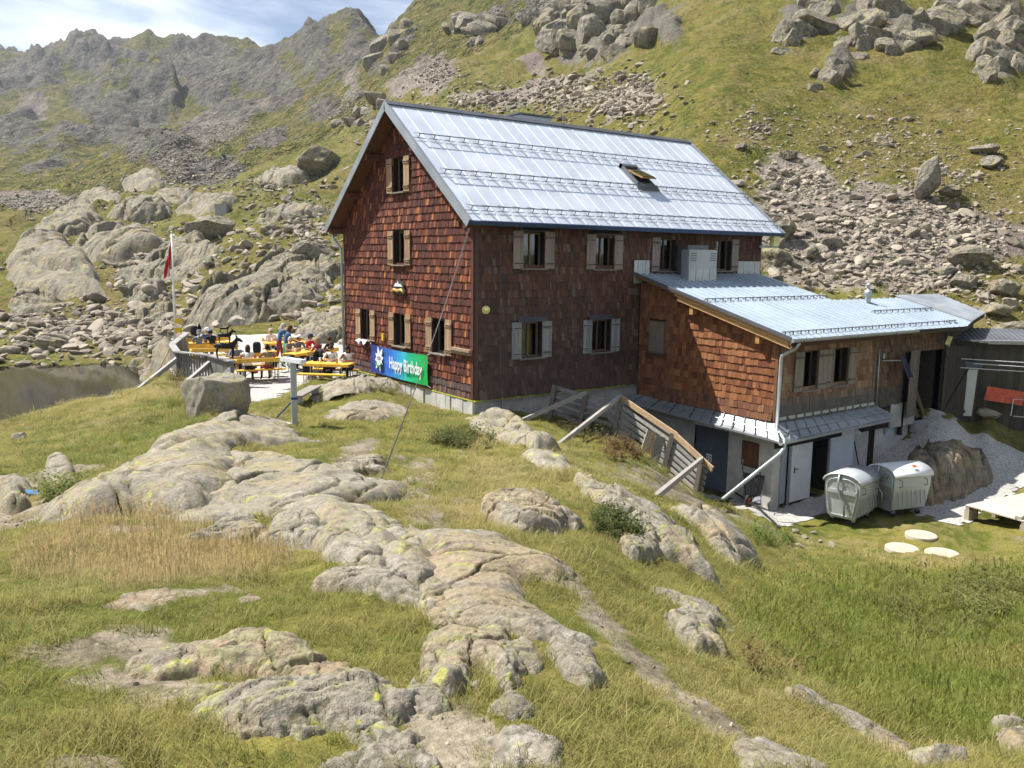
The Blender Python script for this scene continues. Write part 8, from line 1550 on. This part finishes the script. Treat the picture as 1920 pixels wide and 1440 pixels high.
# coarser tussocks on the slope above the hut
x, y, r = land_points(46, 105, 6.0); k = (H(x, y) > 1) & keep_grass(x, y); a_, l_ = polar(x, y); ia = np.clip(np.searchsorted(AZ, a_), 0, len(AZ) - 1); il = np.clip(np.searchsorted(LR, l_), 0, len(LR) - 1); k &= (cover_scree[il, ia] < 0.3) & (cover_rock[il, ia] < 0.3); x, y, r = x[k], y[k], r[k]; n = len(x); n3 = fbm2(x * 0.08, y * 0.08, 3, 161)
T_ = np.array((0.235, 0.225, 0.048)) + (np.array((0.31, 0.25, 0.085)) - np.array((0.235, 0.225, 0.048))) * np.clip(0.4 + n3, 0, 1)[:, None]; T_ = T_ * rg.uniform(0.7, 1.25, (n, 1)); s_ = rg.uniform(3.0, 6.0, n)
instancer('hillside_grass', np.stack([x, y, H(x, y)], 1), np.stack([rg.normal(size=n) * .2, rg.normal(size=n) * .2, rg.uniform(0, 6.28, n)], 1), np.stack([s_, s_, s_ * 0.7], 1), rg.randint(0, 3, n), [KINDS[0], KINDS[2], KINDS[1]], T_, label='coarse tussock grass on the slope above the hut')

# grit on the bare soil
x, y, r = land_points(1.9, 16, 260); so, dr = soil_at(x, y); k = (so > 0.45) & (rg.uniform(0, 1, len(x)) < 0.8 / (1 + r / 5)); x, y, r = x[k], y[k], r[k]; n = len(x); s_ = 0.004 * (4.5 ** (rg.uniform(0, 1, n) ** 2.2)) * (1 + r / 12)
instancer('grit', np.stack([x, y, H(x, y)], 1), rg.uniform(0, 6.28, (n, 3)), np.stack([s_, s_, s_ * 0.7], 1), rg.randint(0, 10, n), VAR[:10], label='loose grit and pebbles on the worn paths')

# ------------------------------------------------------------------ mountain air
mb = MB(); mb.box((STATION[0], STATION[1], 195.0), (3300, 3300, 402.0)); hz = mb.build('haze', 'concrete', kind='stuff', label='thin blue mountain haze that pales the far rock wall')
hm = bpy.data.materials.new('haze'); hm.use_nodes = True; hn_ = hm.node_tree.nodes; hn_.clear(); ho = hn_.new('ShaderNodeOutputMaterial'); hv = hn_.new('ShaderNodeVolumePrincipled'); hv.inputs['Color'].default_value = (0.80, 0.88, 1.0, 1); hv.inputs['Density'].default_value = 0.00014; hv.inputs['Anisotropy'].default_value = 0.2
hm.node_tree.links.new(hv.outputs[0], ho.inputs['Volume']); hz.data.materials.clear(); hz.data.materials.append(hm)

_What to produce_
Skip every picture and return the lines above from the top through the one that contains "above the hut')".

_Output for this task_
The Blender Python script for this scene continues. Write part 8, from line 1550 on. This part finishes the script. Treat the picture as 1920 pixels wide and 1440 pixels high.
# coarser tussocks on the slope above the hut
x, y, r = land_points(46, 105, 6.0); k = (H(x, y) > 1) & keep_grass(x, y); a_, l_ = polar(x, y); ia = np.clip(np.searchsorted(AZ, a_), 0, len(AZ) - 1); il = np.clip(np.searchsorted(LR, l_), 0, len(LR) - 1); k &= (cover_scree[il, ia] < 0.3) & (cover_rock[il, ia] < 0.3); x, y, r = x[k], y[k], r[k]; n = len(x); n3 = fbm2(x * 0.08, y * 0.08, 3, 161)
T_ = np.array((0.235, 0.225, 0.048)) + (np.array((0.31, 0.25, 0.085)) - np.array((0.235, 0.225, 0.048))) * np.clip(0.4 + n3, 0, 1)[:, None]; T_ = T_ * rg.uniform(0.7, 1.25, (n, 1)); s_ = rg.uniform(3.0, 6.0, n)
instancer('hillside_grass', np.stack([x, y, H(x, y)], 1), np.stack([rg.normal(size=n) * .2, rg.normal(size=n) * .2, rg.uniform(0, 6.28, n)], 1), np.stack([s_, s_, s_ * 0.7], 1), rg.randint(0, 3, n), [KINDS[0], KINDS[2], KINDS[1]], T_, label='coarse tussock grass on the slope above the hut')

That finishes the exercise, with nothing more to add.